> Exercise: Copy the lines of the data below exactly, starting at the first and stopping after the line that contains "HY0+.001), M['glass'], hood)"; include no pictures.

> Provided material:
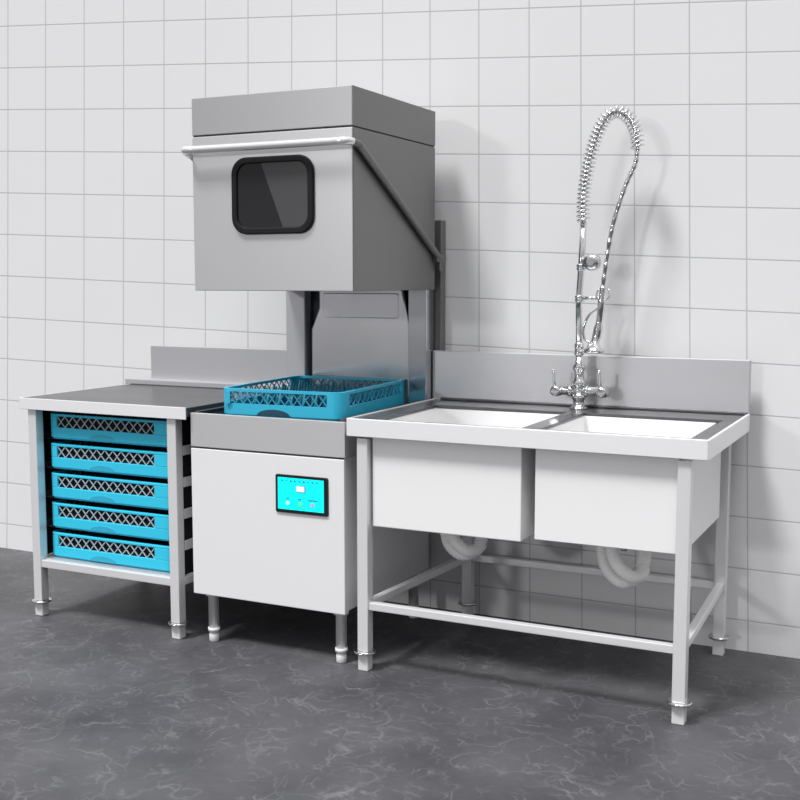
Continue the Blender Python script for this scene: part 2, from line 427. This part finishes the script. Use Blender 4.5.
# window
wx0, wx1, wz0, wz1 = .857, 1.167, 1.406, 1.655
wf = obj('window_gasket', ring_plate(NB(), rrect(wx0, wx1, wz0, wz1, .055, 8), rrect(wx0+.021, wx1-.021, wz0+.021, wz1-.021, .04, 8), HY0-.012, HY0+.002), M['rubber'], hood, .004)
obj('window_pane', plate(NB(), rrect(wx0+.014, wx1-.014, wz0+.014, wz1-.014, .045, 8), HY0-.005, HY0+.001), M['glass'], hood)
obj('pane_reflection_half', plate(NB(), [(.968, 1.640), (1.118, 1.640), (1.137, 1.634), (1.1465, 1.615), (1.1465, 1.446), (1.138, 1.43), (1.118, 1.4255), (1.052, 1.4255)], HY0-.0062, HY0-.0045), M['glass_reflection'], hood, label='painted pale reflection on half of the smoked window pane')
# handle bar with two side arms
zb, yb = 1.684, -.012
def path(side):
    xs = HX1+.013 if side > 0 else HX0-.020
    return [(xs, .655, 1.337), (xs, .60, 1.372), (xs, .09, 1.655), (xs, .045, 1.676), (xs - side*.006, .012, zb), (xs - side*.024, yb, zb), (xs - side*.06, yb, zb)]
pr = smooth_path(path(1)); pl = smooth_path(path(-1))
hb = obj('handle_bar', tube(NB(), pr[-14:] + pl[::-1][:14], .0125, 12), M['bar'], D)
bm = NB()
arm = pr[:-13]
tube(bm, arm, .0125, 12)
obj('side_arm', bm, M['shaded_steel'], D)
obj('side_arm', tube(NB(), pl[:-13], .0125, 12), M['bar'], D)
for xs in (HX1+.011, HX0-.011):
    bm = NB(); box(bm, xs-.010, xs+.010, .635, .71, 1.322, 1.348); box(bm, xs+.0, xs+.008, .66, .685, 1.29, 1.33)
    obj('arm_pivot', bm, M['shaded_steel'], D, .003)

# ------------------------------------------------------------------ double sink unit
S = thing('sink_unit', (1.86, .35, 0), 'long stainless steel sink bench with two deep basins and backsplash', 'sink')
ZS = .823; SX0, SX1 = 1.298, 2.424
B = [(1.385, 1.865), (1.925, 2.372)]; BY0, BY1 = .045, .50
bm = NB()
zt0, zt1 = ZS-.014, ZS-.004
box(bm, SX0+.002, SX1-.002, .004, BY0, zt0, zt1); box(bm, SX0+.002, SX1-.002, BY1, .672, zt0, zt1)
box(bm, SX0+.002, B[0][0], BY0, BY1, zt0, zt1); box(bm, B[0][1], B[1][0], BY0, BY1, zt0, zt1); box(bm, B[1][1], SX1-.002, BY0, BY1, zt0, zt1)
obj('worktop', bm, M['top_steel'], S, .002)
bm = NB(); box(bm, SX0, SX1, -.004, .006, .766, ZS); box(bm, SX1-.006, SX1+.003, .0, .672, .766, ZS); box(bm, SX0, SX0+.005, .0, .672, .766, ZS)
obj('apron', bm, M['white_steel'], S, .002)
bm = NB(); box(bm, SX0-.008, SX1, .672, .694, ZS-.03, .999)
obj('backsplash', bm, M['splash_steel'], S, .003)
bm = NB(); box(bm, SX0+.03, SX1-.002, .655, .672, zt1, zt1+.010)
obj('splash_fillet', bm, M['top_steel'], S, .004)
for i, (bx0, bx1) in enumerate(B):
    ox0, ox1 = (1.370, 1.872) if i == 0 else (1.915, 2.352)
    oz = (.474, .487)[i]; oy0, oy1 = .034, .60
    bm = NB()
    # outside shell, open on top, and an inside shell joined at the rim
    def cup(x0, x1, y0, y1, z0, z1): return [bm.verts.new(p) for p in ((x0,y0,z0),(x1,y0,z0),(x1,y1,z0),(x0,y1,z0),(x0,y0,z1),(x1,y0,z1),(x1,y1,z1),(x0,y1,z1))]
    o_ = cup(ox0, ox1, oy0, oy1, oz, zt0); n_ = cup(bx0, min(bx1, ox1-.004), BY0, BY1, oz+.012, zt0)
    for a in (o_, n_):
        bm.faces.new([a[k] for k in (0,3,2,1)])
        for k in range(4): bm.faces.new((a[k], a[(k+1)%4], a[(k+1)%4+4], a[k+4]))
    for k in range(4): bm.faces.new((o_[k+4], o_[(k+1)%4+4], n_[(k+1)%4+4], n_[k+4]))
    bas = obj('basin', bm, M['basin_steel'], S, .007)
    cx = (bx0+bx1)/2
    bm = NB(); lathe(bm, (cx, .28, oz+.0125), [(0, .045), (.002, .045), (.003, .035), (.001, .02)], 24); obj('drain', bm, M['chrome'], bas)
for x0, y0 in ((1.327, .010), (2.339, .010), (1.412, .668), (2.329, .668)): square_leg(S, x0, y0, .76 if y0 < .1 else .79, .038, .057)
def brace(a, b): obj('brace', bar(NB(), a, b, .025, .025, (0,0,1)), M['leg_steel'], S, .0025)
zb_ = .215; zr_ = .236
brace((1.360, .029, zb_), (2.342, .029, zb_)); brace((1.448, .687, zr_), (2.332, .687, zr_))
brace((1.348, .046, zb_), (1.428, .670, zr_)); brace((2.358, .046, zb_), (2.348, .670, zr_))
# drain hoses: corrugated, looped under each basin
def hose(cx, cy, zt, dep, teal):
    P = smooth_path([(cx-.055, cy, zt+.004), (cx-.054, cy-.005, zt-dep*.35), (cx-.034, cy-.02, zt-dep*.72), (cx+.012, cy-.03, zt-dep*.93), (cx+.055, cy-.02, zt-dep*.80),
         (cx+.070, cy+.005, zt-dep*.45), (cx+.058, cy+.03, zt-dep*.12), (cx+.045, cy+.04, zt+.004)], 14)
    Q = smooth_path([(cx-.022, cy-.03, zt+.004), (cx-.014, cy-.055, zt-dep*.25), (cx+.012, cy-.072, zt-dep*.52), (cx+.045, cy-.066, zt-dep*.72), (cx+.066, cy-.04, zt-dep*.74), (cx+.074, cy-.012, zt-dep*.62)], 14)
    for pp in (P, Q):
        bm = NB(); tube(bm, pp, [.0205 + .0009*math.sin(k*1.9) for k in range(len(pp))], 14)
        obj('drain_hose', bm, M['hose'], S)
    bm = NB(); lathe(bm, (cx+.015, cy-.02, zt-.04), [(0, .010), (.012, .014), (.044, .014)], 16)
    obj('hose_fitting', bm, M['teal' if teal else 'chrome'], S, label='teal hose fitting' if teal else None)
hose(1.585, .26, .474, .118, True)
hose(2.134, .20, .487, .145, False)

# ------------------------------------------------------------------ pre-rinse spray faucet
FX, FY = 1.862, .60
F = thing('spray_faucet', (FX, FY, ZS-.004), 'tall chrome pre-rinse spray faucet with spring hose standing behind the basins', 'faucet')
z0 = ZS-.004
bm = NB()
lathe(bm, (FX, FY, z0), [(0, .03), (.006, .03), (.010, .021), (.03, .018), (.036, .024), (.05, .024), (.052, .020), (.078, .020), (.083, .026), (.094, .026), (.1, .018), (.13, .016), (.136, .022), (.148, .022), (.154, .015), (.185, .014)], 20)
body = obj('faucet_body', bm, M['chrome'], F)
bm = NB(); tube(bm, [(FX-.075, FY, z0+.062), (FX+.082, FY, z0+.062)], .0155, 14)
for s in (-1, 1): lathe(bm, (FX+s*.03, FY, z0+.062), [(-.006, .02), (.006, .02)], 16, 'x')
obj('mixer_arms', bm, M['chrome'], body)
for s, xx in ((-1, FX-.076), (1, FX+.085)):
    bm = NB()
    lathe(bm, (xx, FY-.005, z0+.062), [(-.03, .012), (-.026, .017), (-.012, .018), (.0, .022), (.02, .022)], 16, 'y')
    hd = obj('valve', bm, M['chrome'], F)
    bm = NB(); tube(bm, smooth_path([(xx, FY-.02, z0+.066), (xx-.004, FY-.024, z0+.092), (xx-.006, FY-.03, z0+.135)], 5), [.006]*5 + [.005]*6, 10)
    obj('lever', bm, M['chrome'], hd)
bm = NB(); tube(bm, [(FX, FY, z0+.18), (FX-.002, FY, 1.19), (FX+.006, FY, 1.31), (FX+.012, FY, 1.455)], .0115, 14)
riser = obj('riser_pipe', bm, M['chrome'], F)
for z, xo, h in ((1.024, 0, .022), (1.195, 0, .012), (1.30, .005, .012)):
    bm = NB(); lathe(bm, (FX+xo, FY, z), [(-h, .012), (-h+.003, .0165), (-.002, .0165), (0, .0135), (.002, .0165), (h-.003, .0165), (h, .012)], 16)
    obj('pipe_coupling', bm, M['chrome'], riser)
bm = NB()     # round stop valve half way up the pipe
tube(bm, [(FX+.006, FY, 1.305), (FX+.04, FY-.012, 1.309)], .0125, 12)
lathe(bm, (FX+.052, FY-.03, 1.316), [(-.022, .012), (-.018, .026), (.006, .030), (.02, .024), (.03, .012)], 18, 'y')
obj('stop_valve', bm, M['chrome'], F)
# spring and hose
arc = smooth_path([(1.874, FY, 1.452), (1.872, FY, 1.50), (1.878, FY, 1.575), (1.896, FY, 1.665), (1.922, FY, 1.745), (1.955, FY, 1.796), (1.992, FY, 1.806), (2.028, FY, 1.778), (2.05, FY, 1.730), (2.055, FY, 1.682)], 14)
def helix(path, r0, turns, per=12):
    L = [0]
    for a, b in zip(path, path[1:]): L.append(L[-1] + (b-a).length)
    out = []; n = turns*per; j = 0
    for i in range(n+1):
        s = L[-1]*i/n
        while j < len(L)-2 and L[j+1] < s: j += 1
        t = (s - L[j])/max(L[j+1]-L[j], 1e-6); p = path[j].lerp(path[j+1], t); d = (path[j+1]-path[j]).normalized()
        u = Vector((0,1,0)); v = d.cross(u); a = 2*math.pi*i/per
        out.append(p + (u*math.cos(a) + v*math.sin(a))*r0)
    return out
obj('spring', tube(NB(), helix(arc, .0215, 38), .0030, 6), M['chrome'], F)
hp = arc + smooth_path([(2.055, FY, 1.682), (2.048, FY-.004, 1.63), (2.018, FY-.012, 1.56), (1.982, FY-.02, 1.44), (1.962, FY-.02, 1.33), (1.948, FY-.02, 1.225)], 12)[1:]
obj('hose', tube(NB(), hp, [.0085 + .0010*math.sin(k*1.5) for k in range(len(hp))], 10), M['chrome'], F)
bm = NB(); tube(bm, [(FX, FY, 1.197), (FX+.07, FY-.015, 1.196)], .006, 10)
hk = [Vector((FX+.088 + .022*math.cos(math.radians(a)), FY-.02 + .006*math.sin(math.radians(a)), 1.21 + .022*math.sin(math.radians(a)))) for a in range(130, 420, 15)]
tube(bm, hk, .0035, 8)
obj('hose_bracket', bm, M['chrome'], F)
bm = NB()   # spray gun hanging down
tube(bm, smooth_path([(1.948, FY-.02, 1.235), (1.944, FY-.02, 1.18), (1.938, FY-.02, 1.12), (1.930, FY-.022, 1.07), (1.924, FY-.03, 1.045)], 5), [.010]*4 + [.013]*4 + [.012]*4 + [.016]*4 + [.015]*5, 14)
gun = obj('spray_gun', bm, M['chrome'], F)
bm = NB(); lathe(bm, (1.922, FY-.032, 1.012), [(0, .024), (.004, .036), (.012, .036), (.02, .024), (.04, .015)], 22)
obj('spray_head', bm, M['chrome'], gun)
bm = NB(); tube(bm, smooth_path([(1.938, FY-.02, 1.165), (1.905, FY-.03, 1.14), (1.888, FY-.036, 1.095), (1.892, FY-.036, 1.06), (1.912, FY-.034, 1.048)], 6), .0042, 8)
obj('squeeze_lever', bm, M['chrome'], gun)

F.location.x += .010; F.rotation_euler.y = -.010
# ------------------------------------------------------------------ light
def sun(name, d, strength, ang):
    l = bpy.data.lights.new(name, 'SUN'); l.energy = strength; l.angle = math.radians(ang)
    o = bpy.data.objects.new(name, l); COL.objects.link(o)
    o.rotation_euler = Vector(d).to_track_quat('-Z', 'Y').to_euler(); o.location = (0, -2, 4); return o
e, az = math.radians(61), math.radians(27)
sun('key_sun', (math.sin(az)*math.cos(e), math.cos(az)*math.cos(e), -math.sin(e)), 2.75, 12)
sun('fill_sun', (-math.sin(.6)*math.cos(1.13), math.cos(.6)*math.cos(1.13), -math.sin(1.13)), 1.1, 25)
sun('low_sun', (.242, .722, -.127), .32, 3.5)
wd = bpy.data.worlds.new('studio'); SC.world = wd; wd.use_nodes = True
nt = wd.node_tree; bg = nt.nodes['Background']
tc = nt.nodes.new('ShaderNodeTexCoord'); sp = nt.nodes.new('ShaderNodeSeparateXYZ'); nt.links.new(tc.outputs['Generated'], sp.inputs[0])
rp = nt.nodes.new('ShaderNodeValToRGB'); mr = nt.nodes.new('ShaderNodeMapRange'); mr.inputs[1].default_value = -1; mr.inputs[2].default_value = 1
nt.links.new(sp.outputs[2], mr.inputs[0]); nt.links.new(mr.outputs[0], rp.inputs[0])
el = rp.color_ramp.elements; el[0].position = .44; el[0].color = (.09, .09, .094, 1); el[1].position = .75; el[1].color = (.62, .62, .63, 1)
hz_ = el.new(.495); hz_.color = (.40, .40, .41, 1); hz_ = el.new(.56); hz_.color = (.27, .27, .28, 1)
nt.links.new(rp.outputs[0], bg.inputs[0]); bg.inputs[1].default_value = 1.

# ------------------------------------------------------------------ camera
cam = bpy.data.cameras.new('camera'); co = bpy.data.objects.new('camera', cam); COL.objects.link(co)
co.location = (3.00920, -3.11561, 1.25951)
co.rotation_euler = (math.radians(90 - 6.0965), 0, math.radians(26.0643))
cam.sensor_width = 36; cam.lens = 36*1129.49/800
SC.camera = co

> Solution to this problem:
Continue the Blender Python script for this scene: part 2, from line 427. This part finishes the script. Use Blender 4.5.
# window
wx0, wx1, wz0, wz1 = .857, 1.167, 1.406, 1.655
wf = obj('window_gasket', ring_plate(NB(), rrect(wx0, wx1, wz0, wz1, .055, 8), rrect(wx0+.021, wx1-.021, wz0+.021, wz1-.021, .04, 8), HY0-.012, HY0+.002), M['rubber'], hood, .004)
obj('window_pane', plate(NB(), rrect(wx0+.014, wx1-.014, wz0+.014, wz1-.014, .045, 8), HY0-.005, HY0+.001), M['glass'], hood)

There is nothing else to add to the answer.